Paper No. 9
Presentation Time: 3:35 PM
Five Centuries of ENSO and PDO from a South Pacific Stalagmite
ABSTRACT WITHDRAWN
, pcmontana@bama.ua.edu
Past speleothem studies have retrieved long-range climate archives that cover events of glacial-interglacial significance. Their resolving power was not required to be better than centennial thus matching the precision of the U/Th dating method. Recent interest in stalagmites as archives of late Holocene climate poses more stringent demands such as a finer resolution of the isotope proxy records and improved dating precision at annual to decadal level that stretches the U/Th dating method to its analytical limit. Important in this new endeavor is the removal of artifacts in oxygen and carbon stable isotopes proxy records by gaining a better understanding of their controlling ambient factors. Here we present the results of a study carried out on a continuously layered stalagmite from a mid-ocean island, and show the techniques we employed in order to tease out a detailed climate archive of ENSO and PDO for the past 500 years.
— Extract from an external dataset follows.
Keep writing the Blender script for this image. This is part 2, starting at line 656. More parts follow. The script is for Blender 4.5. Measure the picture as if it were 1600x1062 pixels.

The first step for establishing a firm chronology of the stalagmite was laminae counting which yielded 524 annual couplets suggesting deposition between 1478-2002 AD. Results were verified by high precision AMS radiocarbon dating that confirmed our interpretation of the couplets as being annual. Our sampling strategy yielded sub-annually to annually resolved d18O and d13C time-series. Comparison between the measured records and forward models based on a century of overlapping instrumental data from the island indicate that ENSO-driven rainfall variability exerts the strongest influence on the isotope composition of the stalagmite-calcite. Strong annual ENSO events and decadal-long PDO variability are also discerned in the proxy records spanning the LIA interval. Coeval coral proxy climate data from the South Pacific are used for comparison and validation of our results.